Kim Willsher in Paris 

Scarlett Johansson wins defamation case against French novelist

Hollywood actor's complaint about character's affairs upheld, but court throws out argument that novel exploited her image
  
  

Scarlett Johansson
Scarlett Johansson was chosen as the model for author's protagonist as she is 'the archetype of beauty today'. Photograph: Igor Vidyashev/Zuma Press/Corbis Photograph: Igor Vidyashev/Zuma Press/Corbis

Scarlett Johansson walks into a garage in northern France, and young mechanic Arthur Dreyfuss, who has never had much success with women, is smitten.

For French writer Grégoire Delacourt this was intended to be a mildly amusing scene in his new novel. The Johansson character turns out to be a French model and Johansson lookalike who laments that men only see her as a sex object. It was, said the best-selling author, fiction; but unlike the usual literary caveat, physical similarities with those living were entirely deliberate and meant to be flattering.

Johansson, however, was not amused. The star of Lost in Translation and The Girl With the Pearl Earring sued Delacourt for making false claims about her private life: the fictional character who was not really Scarlett Johansson had two affairs that the real Johansson never had. It was, she said, defamatory – and a French judge agreed. However, the court threw out her argument that the book – La Première Chose Qu'on Regarde (The First Thing You Look At), which has sold more than 100,000 copies and been translated into several languages – "fraudulently exploited her name, her image and her celebrity" and should not be translated or made into a film, as planned. Instead of the €50,000 (£40,000) in damages Johansson claimed, the court awarded her just €2,500, plus €2,500 in legal costs, saying she had already talked about her private life in interviews.

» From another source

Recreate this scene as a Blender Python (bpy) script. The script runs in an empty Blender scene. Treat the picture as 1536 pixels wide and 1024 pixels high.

Emmanuelle Allibert of the publishers J-C Lattès said they and Delacourt were happy with the judgment. "All of Scarlett Johansson's demands were rejected except one thing that was seen to be an attack in her private life over two relations that she never had.

"All her other demands, including damages of €50,000, were rejected, notably that there should be a ban on the book being translated or made into a film. We just have to cut out the bit about the affairs, which is just four lines," Allibert told the Guardian.

"The book has already been translated into German and Italian and there has been interest in translating it into English, but publishers were waiting for the outcome of the case. Now we are open to offers."

Allibert said Delacourt, whose previous novel, My List of Desires, was translated into 47 languages, did not wish to comment on the court's decision. He had earlier explained that he chose to use Johansson as the model for his protagonist because she is "the archetype of beauty today".

"I wrote a work of fiction. My character is not Scarlett Johansson," he said.

He told Le Figaro he was "stupefied" at the American actress's action. "I didn't expect it at all … especially as I'm not sure she's even read the book. It's not been translated.

"I thought she'd get in contact to ask me to go for a coffee with her. I didn't write a novel about celebrity. I wrote a real love story and a homage to feminine beauty, especially interior beauty."

He added that had he known Johansson would kick up such a fuss, he would have chosen someone else as his icon of modern-day beauty. "I thought she might send me flowers as [the book] was a declaration of love for her, but she didn't understand it at all," he said. "It's a strange paradox – but a very American one."